HCS08 Microcontroller Instruction Sets Explained
The Full HCS08 Instruction Set
All S08 instructions (arguably all computer instructions) can be thought of as three basic types.
Data movement – a value is read from one location and written to another. All of the load/store instructions are examples of movement from one location to a different one. One of the locations is usually somewhere in main memory and has an associated address, the other is in one of the CPU registers and has only a name. Information flow can occur in either direction (depends on the instruction). Besides the load/store instructions that involve a CPU register and main memory there are several transfer that move (copy) data from one CPU register to another. There is one instruction, mov, that copies from one memory location to another. There are also a number of instructions that write an implied value (usually ones or zeros) to a CPU register or memory location. Clra, is an example.

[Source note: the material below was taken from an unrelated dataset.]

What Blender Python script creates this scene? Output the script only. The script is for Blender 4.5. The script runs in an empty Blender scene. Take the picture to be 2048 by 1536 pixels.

Data processing (ALU) – there are two types; unary and binary. Unary instructions operate on only a single value obtained from either a CPU register or a memory location and write it back (the same place) after some modification (processing). Nega is an example. Binary instructions operate on a pair of values which they combine in some fashion to produce a result. These instructions almost always have at least one of the values come from a CPU register and place the result back in that register. Add is an example. A value is obtained from register A and from a memory location. These values are combined (processed) using the arithmetic addition operation, and the result is written back in register A
Program-flow altering – where the value of the PC is (or in the case of conditional branches, might be) changed from its normal upward counting sequence. This type of instruction is used to make subroutine calls, code loops, and code if-then-else style program constructs, to name a few.